There is good news and bad news for IPv6 in our findings. For starters, we don’t think IPv6 will lose the standards war and go into oblivion. IPv6 deployment can make economic sense for network operators that need to grow, particularly mobile networks where the software and hardware ecosystem is mostly converted. While it appears as if IPv6 capability is sometimes turned off in response to incompatibilities, the capability remains and as far as we know is never eliminated; therefore, the “stock” of networks with IPv6 capability can only continue to grow. But based on our findings we’re not sure yet whether we will ever exit the mixed world. It is possible we will remain in it for some time, perhaps forever (for some definition of ‘forever’ appropriate for global technical standards).  The general picture of IPv6 deployment today is best summed up in the following chart:

Figure 2: Frequency of economy-level IPv6 capability growth trends

The largest group, 169 countries, or 79% of the total, had no appreciable IPv6 deployment, remaining at or below 5% during the entire study period. The next largest group (26 countries, or 12%) were economies with increasing levels of IPv6 capability. The next group (18 countries, or 8%) exhibited a plateau in growth, with IPv6 capability growth stopping at levels anywhere between 8% (Austria) and 59% (Belgium). Even in countries where major network operators have converted, there are plateaus in the level of deployment for a period of two or more years rather than a steady, increasing march towards additional deployments. The full report explains in more detail why these plateaus happen.

Figure 5: AS-level IPv6 capability growth trends for the top network operators in Belgium (Source: APNIC)

How to explain this pattern?

It’s all about the costs and benefits. The study investigated the economic incentives to convert. One important economic consideration which has not been appreciated by previous research is that network effects play almost no role in the decisions of network operators to deploy. No one uses IPv6 only. All public network operators, and nearly all private ones, must offer full compatibility with all other network operators and as many end points and applications as possible. Given that fundamental constraint, there are only three basic choices for network operators:

  1. Remain on IPv4 (do nothing)
  2. Run both IPv4 and IPv6 (implement dual stack)
  3. Run native IPv6 among compatible parts of their own network with some kind of tunneling or translation (i.e., converter technologies in economics) at the boundaries to make it compatible with IPv4

Among these viable alternatives, we show that dual stack will never get us across the finish line; it is not economical. It is the third category that shows promise for some growing networks. We also show that there is no difference in the network benefits obtained in all of the three options; all three approaches gain access to essentially the same Internet. Consequently, one network operator’s migration to IPv6 places no pressure on the incentives of other network operators to deploy IPv6. There is also no discernible difference in the Internet service offered via IPv6 and IPv4. Furthermore, the costs of maintaining compatibility between the two standards are borne exclusively by networks that deploy IPv6. Deployers must make one-off investments in infrastructure and training, and incur ongoing compatibility costs, whereas non-deployers only have to pay for additional IPv4 numbers. (And if non-deployers don’t need to grow they don’t incur any new costs).

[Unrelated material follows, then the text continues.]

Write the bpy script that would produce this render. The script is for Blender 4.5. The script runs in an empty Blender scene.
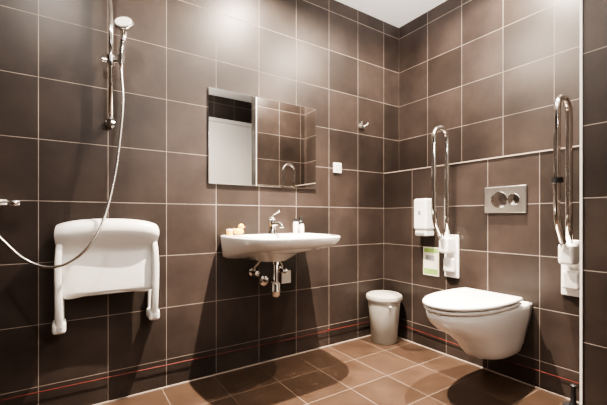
import bpy, bmesh, math
from mathutils import Vector, Matrix
S=bpy.context.scene
S.view_settings.look='AgX - Medium High Contrast'
COL=S.collection
H=2.66; LEDGE=1.36; BW=-2.6; LW=-3.3

# ---------- materials ----------
def nt(name):
    m=bpy.data.materials.new(name); m.use_nodes=True
    return m,m.node_tree,m.node_tree.nodes['Principled BSDF']
def simple(name,col,rough=.4,metal=0,coat=0,noise=0,scale=20):
    m,t,b=nt(name)
    b.inputs['Roughness'].default_value=rough
    b.inputs['Metallic'].default_value=metal
    b.inputs['Coat Weight'].default_value=coat
    tc=t.nodes.new('ShaderNodeTexCoord'); n=t.nodes.new('ShaderNodeTexNoise')
    n.inputs['Scale'].default_value=scale
    t.links.new(tc.outputs['Object'],n.inputs['Vector'])
    mx=t.nodes.new('ShaderNodeMix'); mx.data_type='RGBA'
    mx.inputs[6].default_value=(*[c*(1-noise) for c in col],1)
    mx.inputs[7].default_value=(*[min(1,c*(1+noise)) for c in col],1)
    t.links.new(n.outputs['Fac'],mx.inputs[0])
    t.links.new(mx.outputs[2],b.inputs['Base Color'])
    return m
def tile(name,ua,va,uo,vo,c1,c2,grout,rough=.40,mort=.0017,w=.3,h=.3,nz=.38,offset=0,spec=.35):
    # ua: axis name or 'XY' (x+y, continuous round a corner)
    m,t,b=nt(name); N=t.nodes; L=t.links
    b.inputs['Specular IOR Level'].default_value=spec
    tc=N.new('ShaderNodeTexCoord'); sp=N.new('ShaderNodeSeparateXYZ'); L.new(tc.outputs['Object'],sp.inputs[0])
    def add(o,v):
        a=N.new('ShaderNodeMath'); a.operation='ADD'; a.inputs[1].default_value=v
        if o=='XY':
            s=N.new('ShaderNodeMath'); s.operation='ADD'; L.new(sp.outputs['X'],s.inputs[0]); L.new(sp.outputs['Y'],s.inputs[1]); L.new(s.outputs[0],a.inputs[0])
        else: L.new(sp.outputs[o],a.inputs[0])
        return a.outputs[0]
    cb=N.new('ShaderNodeCombineXYZ'); L.new(add(ua,uo),cb.inputs[0]); L.new(add(va,vo),cb.inputs[1])
    br=N.new('ShaderNodeTexBrick'); br.offset=offset; br.squash=1
    br.inputs['Scale'].default_value=1; br.inputs['Mortar Size'].default_value=mort; br.inputs['Mortar Smooth'].default_value=.1
    br.inputs['Brick Width'].default_value=w; br.inputs['Row Height'].default_value=h; br.inputs['Bias'].default_value=0
    br.inputs['Color1'].default_value=(*c1,1); br.inputs['Color2'].default_value=(*c2,1); br.inputs['Mortar'].default_value=(*grout,1)
    L.new(cb.outputs[0],br.inputs['Vector'])
    n1=N.new('ShaderNodeTexNoise'); n1.inputs['Scale'].default_value=3.5; n1.inputs['Detail'].default_value=8; n1.inputs['Roughness'].default_value=.62
    L.new(tc.outputs['Object'],n1.inputs['Vector'])
    mr=N.new('ShaderNodeMapRange'); mr.inputs['From Min'].default_value=.3; mr.inputs['From Max'].default_value=.7
    mr.inputs['To Min'].default_value=1-nz; mr.inputs['To Max'].default_value=1+nz
    L.new(n1.outputs['Fac'],mr.inputs['Value'])
    vm=N.new('ShaderNodeVectorMath'); vm.operation='SCALE'; L.new(br.outputs['Color'],vm.inputs[0]); L.new(mr.outputs[0],vm.inputs['Scale'])
    L.new(vm.outputs[0],b.inputs['Base Color'])
    rr=N.new('ShaderNodeMapRange'); rr.inputs['To Min'].default_value=rough; rr.inputs['To Max'].default_value=.85
    L.new(br.outputs['Fac'],rr.inputs['Value']); L.new(rr.outputs[0],b.inputs['Roughness'])
    inv=N.new('ShaderNodeMath'); inv.operation='SUBTRACT'; inv.inputs[0].default_value=1; L.new(br.outputs['Fac'],inv.inputs[1])
    bp=N.new('ShaderNodeBump'); bp.inputs['Strength'].default_value=.5; bp.inputs['Distance'].default_value=.0015
    L.new(inv.outputs[0],bp.inputs['Height']); L.new(bp.outputs[0],b.inputs['Normal'])
    return m
T1=(.024,.0178,.0152); T2=(.044,.0325,.0280); GR=(.27,.23,.20)
m_tx=tile('wall_tile_x','X','Z',.2957*20,2.84,T1,T2,GR,w=.2957)
m_ty=tile('wall_tile_y','Y','Z',6.0,2.84,T1,T2,GR)
m_tp=tile('wall_tile_pier','XY','Z',6.6+.46+1.549-.6,2.84,T1,T2,GR)
m_tt=tile('ledge_tile','Y','X',6.0,6.0,T1,T2,GR)
m_fl=tile('floor_tile','X','Y',6.0,6.0,(.036,.0225,.0155),(.058,.036,.0245),(.17,.125,.092),rough=.30,mort=.0018,nz=.35)
m_ceil=simple('ceiling_paint',(.90,.89,.88),.9,noise=.02)
m_white=simple('white_ceramic',(.80,.785,.76),.08,coat=.6,noise=.01)
m_plast=simple('white_plastic',(.78,.765,.74),.28,noise=.01)
m_door=simple('door_paint',(.86,.84,.80),.45,noise=.02)
m_chrome=simple('chrome',(.80,.79,.77),.08,metal=1,noise=.02)
m_steel=simple('brushed_steel',(.5,.48,.46),.3,metal=1,noise=.05)
m_mirror=simple('mirror_glass',(.90,.90,.89),.005,metal=1)
m_black=simple('black_plastic',(.012,.012,.013),.35)
m_bin=simple('bin_plastic',(.42,.40,.36),.4,noise=.04)
m_bind=simple('bin_lid_plastic',(.36,.34,.31),.4,noise=.04)
m_yel=simple('yellow_rubber',(.9,.55,.02),.35)
m_or=simple('orange_rubber',(.85,.2,.02),.4)
m_red=simple('red_cord',(.13,.014,.010),.6)
m_seal=simple('sealant',(.38,.32,.27),.6)
m_green=simple('sign_green',(.25,.40,.10),.5,noise=.3,scale=40)
m_cream=simple('sign_cream',(.74,.71,.58),.5)
m_grey=simple('grey_plastic',(.25,.25,.25),.4)
m_hose=simple('hose_metal',(.75,.73,.70),.25,metal=1,noise=.1,scale=200)
m_fillglow,_t,_b=nt('fill_globe_glow')  # emissive material of the added, unseen fill globe
_b.inputs['Base Color'].default_value=(.9,.88,.85,1); _b.inputs['Emission Color'].default_value=(1,.93,.86,1); _b.inputs['Emission Strength'].default_value=70
_n=_t.nodes.new('ShaderNodeTexNoise'); _n.inputs['Scale'].default_value=30; _t.links.new(_n.outputs['Fac'],_b.inputs['Roughness'])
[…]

Because of the additional costs associated with IPv6 deployment, there is a strong positive correlation between a country’s wealth (measured in per capita GDP) and country-level IPv6 deployment levels. Per capita GDP differences explain nearly half (.499) of the variation in IPv6 deployment levels across countries, and the correlation is statistically strong (<.01). The study also found that a lower level of market concentration (as measured by HHI) is correlated with higher country-level IPv6 capability rates. This was true of both wireless (-.267, p = <.01) and fixed broadband (-.347, p = <.01) service markets, though the correlation is stronger in fixed broadband. It is well known that competitive markets accelerate investment in newer, more efficient technologies. The problem in this case, however, is that we found no correlation between IPv6 deployment by a network operator and changes in its market share, so the negative correlation between market concentration and IPv6 deployment is not a product of competitive advantage. It probably exists for two reasons: 1) the presence of more players in a market increases the likelihood that one of them will make an arbitrary deployment decision; 2) a more open market permits the entry of new firms (such as India’s Jio) with newer infrastructures, which have a more favorable cost structure for IPv6.

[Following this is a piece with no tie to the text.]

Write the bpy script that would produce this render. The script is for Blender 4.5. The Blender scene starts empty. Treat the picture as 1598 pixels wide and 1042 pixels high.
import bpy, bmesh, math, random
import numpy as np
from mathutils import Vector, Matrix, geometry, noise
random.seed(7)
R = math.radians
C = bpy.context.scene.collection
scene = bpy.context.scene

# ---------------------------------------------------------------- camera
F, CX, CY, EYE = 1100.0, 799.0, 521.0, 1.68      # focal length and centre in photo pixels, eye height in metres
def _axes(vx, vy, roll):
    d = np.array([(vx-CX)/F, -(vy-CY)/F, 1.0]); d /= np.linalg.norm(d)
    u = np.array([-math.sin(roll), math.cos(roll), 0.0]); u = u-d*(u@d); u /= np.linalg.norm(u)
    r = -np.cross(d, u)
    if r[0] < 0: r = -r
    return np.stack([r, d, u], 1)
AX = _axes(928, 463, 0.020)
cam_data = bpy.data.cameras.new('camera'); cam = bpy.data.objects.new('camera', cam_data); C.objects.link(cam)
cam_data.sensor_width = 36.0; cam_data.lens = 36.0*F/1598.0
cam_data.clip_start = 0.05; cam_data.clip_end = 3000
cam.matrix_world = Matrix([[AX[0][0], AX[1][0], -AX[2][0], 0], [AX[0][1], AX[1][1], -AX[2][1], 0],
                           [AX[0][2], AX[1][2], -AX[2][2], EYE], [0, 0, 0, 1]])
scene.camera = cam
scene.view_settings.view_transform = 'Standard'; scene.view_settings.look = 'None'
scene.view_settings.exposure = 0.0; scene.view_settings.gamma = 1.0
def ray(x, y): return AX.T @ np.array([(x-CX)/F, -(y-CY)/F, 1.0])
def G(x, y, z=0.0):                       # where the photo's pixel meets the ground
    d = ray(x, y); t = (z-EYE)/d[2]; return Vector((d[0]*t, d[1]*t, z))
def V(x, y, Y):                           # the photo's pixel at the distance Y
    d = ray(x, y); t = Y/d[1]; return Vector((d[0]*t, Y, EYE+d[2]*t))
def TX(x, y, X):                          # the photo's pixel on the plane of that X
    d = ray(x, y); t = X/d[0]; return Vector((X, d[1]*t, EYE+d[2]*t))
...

The good news for IPv6 is that it can make economic sense for some operators who need to grow. The bad news is that many networks don’t need to grow much. And even if they need to grow, they may still be lodged in a slower-moving software and hardware ecosystem tied to IPv4, which will make it less expensive to expand by just obtaining more IPv4 addresses or using NAT. Additional bad news is that the need to maintain backwards compatibility with non-deployers eliminates any network effects that would create growing pressure to convert to IPv6. Not until the very end game, when the number of IPv4-only networks is so small that the older protocol is in danger of being shut off entirely, is there any external pressure on lagging network operators to convert. We will do additional modeling to gain a better understanding of end-game timing and scenarios.

The final report will come out near the end of this month.